La paja en el ojo
"No juzguéis y no seréis juzgados": así reza una de las exigencias evangélicas más conocidas. Un curioso mandato que ha merecido numerosos comentarios a lo largo de los tiempos. Algunos sostienen que, en muchos aspectos, nunca parece haberse cumplido tan bien como en la época contemporánea. Esta época en la que se predica la tolerancia por los cuatro costados y en la que cualquier persona (empezando por nuestro ínclito lehendakari) repite eso de que "todas las ideas/opiniones son respetables". Lo que frecuentemente se traduce como "ni tú debes juzgar lo que opino yo, ni yo lo que opinas tú".
Es evidente que ello nada tiene que ver con el sentido bíblico original. La continuación de la cita es suficientemente reveladora: "Porque con el juicio con que juzguéis seréis juzgados, y con la medida con que midáis se os medirá. ¿Cómo es que miras la paja que hay en el ojo de tu hermano, y no reparas en la viga que hay en tu ojo?". En el contexto del sermón, se puede interpretar que lo que se condena fundamentalmente es la maledicencia; no tanto el juzgar con fundamento, como el prejuzgar y el criticar gratuitamente al otro. Y se da a entender que será ese malquerer el que la autoridad divina juzgará con dureza. La cita bíblica aporta, por tanto, una connotación negativa al acto de juzgar, extendida en el lenguaje cotidiano.
Todos tienen derecho a opinar, pero no todas las ideas son igualmente respetables
Y, sin embargo, no podemos (ni debemos) dejar de juzgar. En un sentido positivo, es decir, de formar juicios ponderados, de elaborar opiniones razonadas. Ahora bien, aunque en ese ejercicio podamos librarnos de la viga que nos ciega la visión, seguramente no de la paja. "La paja en tu ojo es el mejor cristal de aumento", sentenció Adorno. Hasta nuestros juicios más razonados estarán sesgados por briznas que los encauzan en una u otra dirección, por lupas que agrandan algunos aspectos y empequeñecen otros. Para decirlo con palabras de Benedetti, "todo es según el dolor con el que se mira".
Aún así, nos cabe intentar elaborar los mejores juicios posibles sobre las cuestiones públicas y privadas que nos incumben. De hecho, el derecho de todos a expresar las propias opiniones resulta de lo más paticorto si no va acompañado del deber de formar lo más razonada y contrastadamente posible la propia opinión. Lo que implica, desde luego, que no todas las ideas son igualmente respetables, sino expuestas al juicio crítico, ofrecidas al debate, permeables a la búsqueda de los mejores argumentos. Ese hacerse el ofendido con un "¡no pretenderá usted convencerme!" sólo puede tener una respuesta: "¡pues claro que sí; pero también estoy dispuesto a dejarme convencer!".
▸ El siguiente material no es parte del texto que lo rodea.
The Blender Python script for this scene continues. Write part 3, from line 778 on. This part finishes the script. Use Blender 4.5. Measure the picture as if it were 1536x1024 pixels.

Ante los dos arduos meses de campaña electoral que nos esperan, hay un ruego primordial que dirigir a nuestros políticos: que nos traten como ciudadanos mayores de edad, que apelen a nuestro juicio crítico y no simplemente a nuestras emociones o a nuestros (bajos) instintos partidistas. No podremos quitarnos la paja del ojo, pero es nuestra responsabilidad como ciudadanos esforzarnos en lograr una visión lo más clara posible. Y sería fantástico que en Euskadi fuéramos perdiendo el miedo a discutir de política en público, y que esas discusiones fueran más allá de las habituales yuxtaposiciones de prejuicios, ofensas y dolores. (Qué cosas, parece que ya he escrito mi carta a los Reyes Magos).